• **Data extract**:
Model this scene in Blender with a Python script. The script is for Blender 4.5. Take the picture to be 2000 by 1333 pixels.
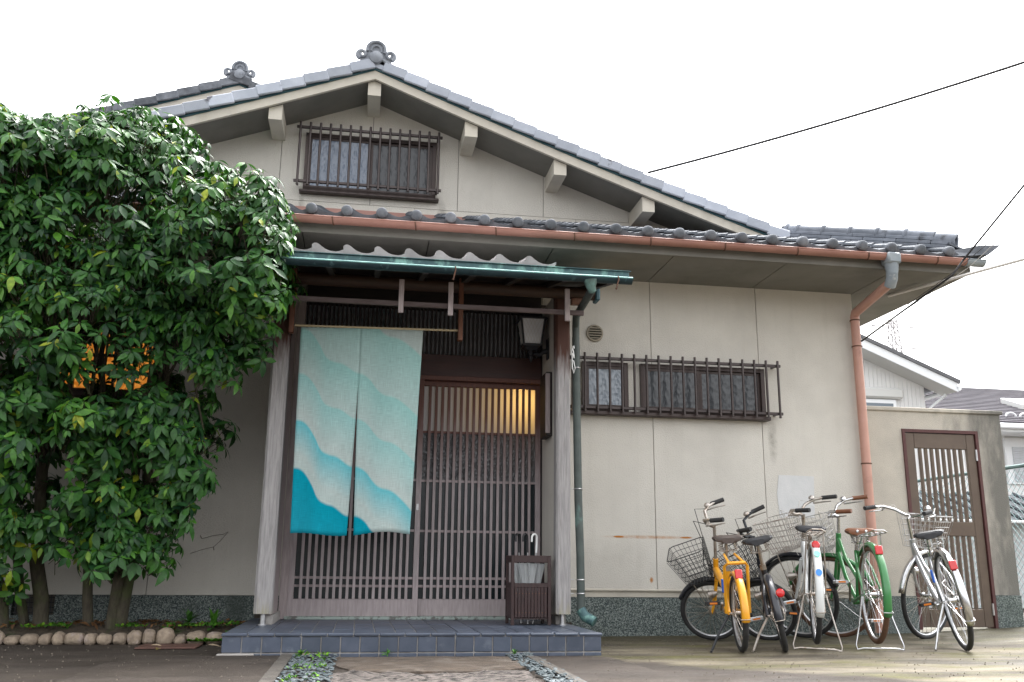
import bpy, math, random
from mathutils import Vector, Matrix, Euler, noise
import numpy as np
R = math.radians
scene = bpy.context.scene
for o in list(bpy.data.objects): bpy.data.objects.remove(o)
COL = scene.collection
# ------------------------------------------------------------------ camera
cam_d = bpy.data.cameras.new('camera'); cam = bpy.data.objects.new('camera', cam_d); COL.objects.link(cam)
PIT, YAW, ROL = .238095, .1587027, -.0099104
fw = Vector((math.sin(YAW)*math.cos(PIT), math.cos(YAW)*math.cos(PIT), math.sin(PIT)))
rt = Vector((math.cos(YAW), -math.sin(YAW), 0)); dn = fw.cross(rt)
cr, sr = math.cos(ROL), math.sin(ROL)
ri = cr*rt + sr*dn; do = -sr*rt + cr*dn
m = Matrix.Identity(4)
for i in range(3): m[i][0] = ri[i]; m[i][1] = -do[i]; m[i][2] = -fw[i]
m[0][3], m[1][3], m[2][3] = 0, -7.5, .535
cam.matrix_world = m
cam_d.sensor_width = 36; cam_d.lens = 1805.47/2000*36; cam_d.clip_end = 3000; cam_d.clip_start = .05
scene.camera = cam
# ------------------------------------------------------------------ sky and sun (overcast)
w = bpy.data.worlds.new('World'); scene.world = w; w.use_nodes = True
nt = w.node_tree; bg = nt.nodes['Background']
sky = nt.nodes.new('ShaderNodeTexSky'); sky.sky_type = 'NISHITA'; sky.sun_disc = False
sky.sun_elevation = R(60); sky.sun_rotation = R(35); sky.air_density = 1.0; sky.dust_density = 6.0; sky.ozone_density = 1.0
hs = nt.nodes.new('ShaderNodeHueSaturation'); hs.inputs['Saturation'].default_value = .10
nt.links.new(sky.outputs[0], hs.inputs['Color']); nt.links.new(hs.outputs[0], bg.inputs['Color'])
bg.inputs['Strength'].default_value = .15
sd = bpy.data.lights.new('sun', 'SUN'); sd.energy = .5; sd.angle = R(40); sd.color = (1, .965, .92)
so = bpy.data.objects.new('sun', sd); COL.objects.link(so)
el, az = R(60), R(35)
sdir = Vector((math.sin(az)*math.cos(el), math.cos(az)*math.cos(el), math.sin(el)))
so.rotation_euler = sdir.to_track_quat('Z', 'Y').to_euler(); so.location = (3, -6, 12)
scene.view_settings.view_transform = 'Standard'; scene.view_settings.look = 'None'
scene.view_settings.exposure = 2.38; scene.view_settings.gamma = 1
scene.view_settings.use_curve_mapping = False
random.seed(7); np.random.seed(7)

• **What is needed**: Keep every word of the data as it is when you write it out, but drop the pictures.

• **Full solution**:
Model this scene in Blender with a Python script. The script is for Blender 4.5. Take the picture to be 2000 by 1333 pixels.
import bpy, math, random
from mathutils import Vector, Matrix, Euler, noise
import numpy as np
R = math.radians
scene = bpy.context.scene
for o in list(bpy.data.objects): bpy.data.objects.remove(o)
COL = scene.collection
# ------------------------------------------------------------------ camera
cam_d = bpy.data.cameras.new('camera'); cam = bpy.data.objects.new('camera', cam_d); COL.objects.link(cam)
PIT, YAW, ROL = .238095, .1587027, -.0099104
fw = Vector((math.sin(YAW)*math.cos(PIT), math.cos(YAW)*math.cos(PIT), math.sin(PIT)))
rt = Vector((math.cos(YAW), -math.sin(YAW), 0)); dn = fw.cross(rt)
cr, sr = math.cos(ROL), math.sin(ROL)
ri = cr*rt + sr*dn; do = -sr*rt + cr*dn
m = Matrix.Identity(4)
for i in range(3): m[i][0] = ri[i]; m[i][1] = -do[i]; m[i][2] = -fw[i]
m[0][3], m[1][3], m[2][3] = 0, -7.5, .535
cam.matrix_world = m
cam_d.sensor_width = 36; cam_d.lens = 1805.47/2000*36; cam_d.clip_end = 3000; cam_d.clip_start = .05
scene.camera = cam
# ------------------------------------------------------------------ sky and sun (overcast)
w = bpy.data.worlds.new('World'); scene.world = w; w.use_nodes = True
nt = w.node_tree; bg = nt.nodes['Background']
sky = nt.nodes.new('ShaderNodeTexSky'); sky.sky_type = 'NISHITA'; sky.sun_disc = False
sky.sun_elevation = R(60); sky.sun_rotation = R(35); sky.air_density = 1.0; sky.dust_density = 6.0; sky.ozone_density = 1.0
hs = nt.nodes.new('ShaderNodeHueSaturation'); hs.inputs['Saturation'].default_value = .10
nt.links.new(sky.outputs[0], hs.inputs['Color']); nt.links.new(hs.outputs[0], bg.inputs['Color'])
bg.inputs['Strength'].default_value = .15
sd = bpy.data.lights.new('sun', 'SUN'); sd.energy = .5; sd.angle = R(40); sd.color = (1, .965, .92)
so = bpy.data.objects.new('sun', sd); COL.objects.link(so)
el, az = R(60), R(35)
sdir = Vector((math.sin(az)*math.cos(el), math.cos(az)*math.cos(el), math.sin(el)))
so.rotation_euler = sdir.to_track_quat('Z', 'Y').to_euler(); so.location = (3, -6, 12)
scene.view_settings.view_transform = 'Standard'; scene.view_settings.look = 'None'
scene.view_settings.exposure = 2.38; scene.view_settings.gamma = 1
scene.view_settings.use_curve_mapping = False
random.seed(7); np.random.seed(7)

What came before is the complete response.